Where is this teams scoring going to come from when the stars are having an off night? Bosh is already proving ineffective on offence and at times so far it seems as if either Wade or James have taken it upon themselves to do a lot of scoring for the side to win. The Heat are 20th in scoring at 99.3 ppg, meaning that unless one of their Big Two scores big, the rest of the team don't score enough to win games. When teams are able to limit the effectiveness of James/Wade, who will step up? James Jones is scoring at a ridiculous clip from three point range right now (.512%) but is still only averaging 10 points off the bench. The Heat will need to find a more balanced attack to win. The game against New jersey yesterday was the first time Bosh and the two stars hit at least 20 points each in the one game. They're going to need that more consistently.

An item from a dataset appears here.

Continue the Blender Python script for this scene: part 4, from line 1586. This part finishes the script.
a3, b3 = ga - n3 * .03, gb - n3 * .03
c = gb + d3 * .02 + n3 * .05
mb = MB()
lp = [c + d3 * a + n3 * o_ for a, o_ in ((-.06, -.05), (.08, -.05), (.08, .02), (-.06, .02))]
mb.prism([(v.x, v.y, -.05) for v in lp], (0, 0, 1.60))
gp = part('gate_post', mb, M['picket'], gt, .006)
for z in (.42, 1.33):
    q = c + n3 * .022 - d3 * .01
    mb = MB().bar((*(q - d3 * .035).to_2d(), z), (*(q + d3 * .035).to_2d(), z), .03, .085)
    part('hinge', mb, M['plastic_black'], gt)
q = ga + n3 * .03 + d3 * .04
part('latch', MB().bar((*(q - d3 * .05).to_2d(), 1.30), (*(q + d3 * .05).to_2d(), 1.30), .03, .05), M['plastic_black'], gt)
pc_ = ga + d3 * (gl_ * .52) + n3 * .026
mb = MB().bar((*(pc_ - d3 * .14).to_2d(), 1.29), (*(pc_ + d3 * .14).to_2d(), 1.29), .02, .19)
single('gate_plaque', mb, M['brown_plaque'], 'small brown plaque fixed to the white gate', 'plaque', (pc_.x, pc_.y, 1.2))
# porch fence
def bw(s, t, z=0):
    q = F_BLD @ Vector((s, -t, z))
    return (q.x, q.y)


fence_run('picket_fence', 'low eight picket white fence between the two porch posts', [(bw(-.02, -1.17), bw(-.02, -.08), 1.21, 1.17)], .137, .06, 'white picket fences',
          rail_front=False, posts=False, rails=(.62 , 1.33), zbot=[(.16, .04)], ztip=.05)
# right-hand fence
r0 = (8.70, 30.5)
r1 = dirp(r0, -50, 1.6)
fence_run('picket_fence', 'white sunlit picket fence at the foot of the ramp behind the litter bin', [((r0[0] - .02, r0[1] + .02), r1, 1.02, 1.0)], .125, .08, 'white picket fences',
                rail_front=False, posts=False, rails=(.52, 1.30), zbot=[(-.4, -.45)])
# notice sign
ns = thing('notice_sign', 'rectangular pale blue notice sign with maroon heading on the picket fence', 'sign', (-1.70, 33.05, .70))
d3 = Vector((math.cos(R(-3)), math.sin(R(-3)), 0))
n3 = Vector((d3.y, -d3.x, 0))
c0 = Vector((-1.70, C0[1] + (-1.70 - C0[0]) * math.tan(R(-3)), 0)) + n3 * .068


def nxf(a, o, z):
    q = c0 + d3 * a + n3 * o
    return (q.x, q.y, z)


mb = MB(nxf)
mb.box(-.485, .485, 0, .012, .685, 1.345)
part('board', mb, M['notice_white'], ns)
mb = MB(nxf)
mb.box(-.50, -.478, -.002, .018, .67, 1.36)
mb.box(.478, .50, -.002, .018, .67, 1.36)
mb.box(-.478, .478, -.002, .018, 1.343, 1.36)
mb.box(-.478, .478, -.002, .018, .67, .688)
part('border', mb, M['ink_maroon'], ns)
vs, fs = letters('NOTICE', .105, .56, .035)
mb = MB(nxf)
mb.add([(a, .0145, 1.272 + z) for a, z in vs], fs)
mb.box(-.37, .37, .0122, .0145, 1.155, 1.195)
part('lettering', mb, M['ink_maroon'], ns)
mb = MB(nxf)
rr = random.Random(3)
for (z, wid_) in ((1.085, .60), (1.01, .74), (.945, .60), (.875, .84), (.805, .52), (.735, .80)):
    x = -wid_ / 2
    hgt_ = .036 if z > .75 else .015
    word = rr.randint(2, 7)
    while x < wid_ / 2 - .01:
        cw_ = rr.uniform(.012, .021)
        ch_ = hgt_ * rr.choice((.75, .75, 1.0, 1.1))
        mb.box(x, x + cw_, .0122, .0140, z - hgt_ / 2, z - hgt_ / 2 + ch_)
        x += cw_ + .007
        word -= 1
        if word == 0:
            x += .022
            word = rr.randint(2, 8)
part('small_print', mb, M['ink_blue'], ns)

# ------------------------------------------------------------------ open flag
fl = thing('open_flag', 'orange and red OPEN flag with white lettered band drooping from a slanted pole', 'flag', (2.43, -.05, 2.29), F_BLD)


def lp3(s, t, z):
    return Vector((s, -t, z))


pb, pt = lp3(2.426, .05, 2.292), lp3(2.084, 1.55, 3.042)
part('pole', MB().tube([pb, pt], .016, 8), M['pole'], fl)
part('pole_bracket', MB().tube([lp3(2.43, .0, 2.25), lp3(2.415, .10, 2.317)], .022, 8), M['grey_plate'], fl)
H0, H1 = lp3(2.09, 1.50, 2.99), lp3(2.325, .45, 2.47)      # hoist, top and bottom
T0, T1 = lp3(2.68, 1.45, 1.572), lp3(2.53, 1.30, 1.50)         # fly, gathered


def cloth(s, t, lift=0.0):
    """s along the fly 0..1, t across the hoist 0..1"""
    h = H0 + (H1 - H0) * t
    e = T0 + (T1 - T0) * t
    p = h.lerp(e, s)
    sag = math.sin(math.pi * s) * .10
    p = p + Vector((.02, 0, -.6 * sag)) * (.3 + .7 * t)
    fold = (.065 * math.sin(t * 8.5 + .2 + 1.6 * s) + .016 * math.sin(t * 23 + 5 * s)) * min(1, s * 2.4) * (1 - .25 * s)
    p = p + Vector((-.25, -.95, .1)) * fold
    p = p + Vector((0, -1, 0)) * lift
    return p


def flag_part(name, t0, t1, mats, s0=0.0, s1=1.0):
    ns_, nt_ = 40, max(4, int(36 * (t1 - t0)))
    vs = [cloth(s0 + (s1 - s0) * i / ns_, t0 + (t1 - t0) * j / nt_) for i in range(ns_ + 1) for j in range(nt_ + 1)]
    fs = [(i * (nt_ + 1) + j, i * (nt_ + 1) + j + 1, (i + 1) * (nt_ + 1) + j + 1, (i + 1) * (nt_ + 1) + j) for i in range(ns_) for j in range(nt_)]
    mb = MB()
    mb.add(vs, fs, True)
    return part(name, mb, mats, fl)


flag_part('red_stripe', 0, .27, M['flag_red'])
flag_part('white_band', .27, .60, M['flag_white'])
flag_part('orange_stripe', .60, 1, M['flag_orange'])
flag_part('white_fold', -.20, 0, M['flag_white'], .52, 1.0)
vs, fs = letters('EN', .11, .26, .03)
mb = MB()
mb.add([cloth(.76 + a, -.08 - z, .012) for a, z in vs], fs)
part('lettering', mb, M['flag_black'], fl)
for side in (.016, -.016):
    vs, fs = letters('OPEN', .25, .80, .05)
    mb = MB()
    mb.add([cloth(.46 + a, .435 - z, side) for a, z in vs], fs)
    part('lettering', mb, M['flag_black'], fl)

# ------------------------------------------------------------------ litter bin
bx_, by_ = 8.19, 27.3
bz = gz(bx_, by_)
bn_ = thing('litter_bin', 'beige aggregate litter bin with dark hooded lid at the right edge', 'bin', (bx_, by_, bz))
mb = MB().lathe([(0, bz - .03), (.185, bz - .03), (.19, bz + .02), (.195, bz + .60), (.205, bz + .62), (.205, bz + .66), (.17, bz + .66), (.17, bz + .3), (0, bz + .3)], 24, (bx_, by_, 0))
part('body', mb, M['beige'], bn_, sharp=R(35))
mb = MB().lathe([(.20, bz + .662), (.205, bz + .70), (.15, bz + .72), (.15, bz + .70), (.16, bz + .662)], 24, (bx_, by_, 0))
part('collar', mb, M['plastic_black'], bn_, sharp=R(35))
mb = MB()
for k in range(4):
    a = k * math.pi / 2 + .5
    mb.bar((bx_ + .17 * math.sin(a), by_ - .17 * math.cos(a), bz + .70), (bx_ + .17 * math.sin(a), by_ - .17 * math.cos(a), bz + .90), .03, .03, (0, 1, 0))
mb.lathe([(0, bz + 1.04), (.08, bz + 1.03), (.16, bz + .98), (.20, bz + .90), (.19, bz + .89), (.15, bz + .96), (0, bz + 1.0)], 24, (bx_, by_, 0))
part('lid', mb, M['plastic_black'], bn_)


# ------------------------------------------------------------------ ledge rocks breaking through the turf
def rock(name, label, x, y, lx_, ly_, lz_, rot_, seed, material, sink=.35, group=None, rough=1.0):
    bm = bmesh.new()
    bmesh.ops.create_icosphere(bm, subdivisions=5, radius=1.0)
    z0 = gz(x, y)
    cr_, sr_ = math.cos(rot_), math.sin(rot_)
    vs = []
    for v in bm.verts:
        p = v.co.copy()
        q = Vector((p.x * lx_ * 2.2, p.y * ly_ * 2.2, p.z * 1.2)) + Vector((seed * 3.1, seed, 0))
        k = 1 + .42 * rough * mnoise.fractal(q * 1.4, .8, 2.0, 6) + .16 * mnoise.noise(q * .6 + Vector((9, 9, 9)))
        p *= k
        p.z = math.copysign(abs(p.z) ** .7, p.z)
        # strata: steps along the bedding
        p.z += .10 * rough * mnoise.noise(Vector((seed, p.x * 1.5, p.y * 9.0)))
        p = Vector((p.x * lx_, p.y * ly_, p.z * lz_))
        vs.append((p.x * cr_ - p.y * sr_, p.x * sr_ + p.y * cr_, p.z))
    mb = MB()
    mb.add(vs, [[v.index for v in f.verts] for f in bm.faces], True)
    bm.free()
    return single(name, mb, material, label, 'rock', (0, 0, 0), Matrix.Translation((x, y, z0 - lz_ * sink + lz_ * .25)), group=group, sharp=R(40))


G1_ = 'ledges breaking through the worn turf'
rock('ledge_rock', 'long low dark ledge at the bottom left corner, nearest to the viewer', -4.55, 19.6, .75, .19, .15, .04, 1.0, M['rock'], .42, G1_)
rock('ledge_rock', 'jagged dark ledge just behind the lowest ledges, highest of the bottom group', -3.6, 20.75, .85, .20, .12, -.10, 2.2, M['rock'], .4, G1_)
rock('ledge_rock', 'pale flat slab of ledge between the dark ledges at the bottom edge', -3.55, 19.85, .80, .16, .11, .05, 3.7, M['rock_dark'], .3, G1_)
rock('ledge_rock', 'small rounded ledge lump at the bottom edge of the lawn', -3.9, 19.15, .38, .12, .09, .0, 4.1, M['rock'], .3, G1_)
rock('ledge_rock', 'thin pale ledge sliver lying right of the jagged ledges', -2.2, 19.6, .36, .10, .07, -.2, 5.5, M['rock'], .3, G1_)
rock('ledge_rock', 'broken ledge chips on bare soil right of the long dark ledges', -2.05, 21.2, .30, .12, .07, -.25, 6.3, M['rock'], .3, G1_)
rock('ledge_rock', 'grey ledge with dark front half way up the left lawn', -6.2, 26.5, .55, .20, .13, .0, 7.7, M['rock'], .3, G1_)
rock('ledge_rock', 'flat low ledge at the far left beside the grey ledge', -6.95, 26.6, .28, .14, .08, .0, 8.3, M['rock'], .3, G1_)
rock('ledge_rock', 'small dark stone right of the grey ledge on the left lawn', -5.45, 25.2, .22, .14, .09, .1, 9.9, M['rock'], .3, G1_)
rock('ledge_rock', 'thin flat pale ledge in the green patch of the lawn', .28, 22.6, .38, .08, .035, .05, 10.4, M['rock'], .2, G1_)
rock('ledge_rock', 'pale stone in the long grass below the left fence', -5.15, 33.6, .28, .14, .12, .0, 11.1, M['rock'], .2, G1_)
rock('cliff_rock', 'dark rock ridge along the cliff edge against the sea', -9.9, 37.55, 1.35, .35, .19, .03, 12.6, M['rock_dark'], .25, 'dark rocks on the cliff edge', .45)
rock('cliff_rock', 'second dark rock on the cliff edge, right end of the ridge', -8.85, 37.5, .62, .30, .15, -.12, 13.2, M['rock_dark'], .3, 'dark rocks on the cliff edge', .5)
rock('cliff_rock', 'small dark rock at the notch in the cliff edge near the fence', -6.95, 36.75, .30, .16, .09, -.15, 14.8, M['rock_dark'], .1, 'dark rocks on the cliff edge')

5) Regular Season v Playoff Form

Let's not get carried away with the win/loss ratio during the regular season. Miami are more than likely to win at least 55-60 games. But regular season and playoff basketball are two different beasts. How many were quick to anoint Cleveland champions based on their regular season form the last two seasons? When the game is slowed down and defences clamp down, how will Miami cope? When the lanes are cut off for LeBron and Wade what are the other options available? Boston are masters at executing plays in a halfcourt offence while playing suffocating D, and Orlando have the shooters to space the floor. Wins over Orlando or Boston early in a season mean nothing in May and June. Beating those teams four times in a series is a whole other ballgame. Will coach Spoelstra be able to make the necessary adjustments over the course of a series? Will LeBron just give up when faced with adversity as he did against Boston last year? It's one thing to play freely and loose during the regular season but it's the playoffs where dynasties are formed and legends made. Battle tested teams such as Boston and Orlando have already been through wars and have the personnel to claim victory once again.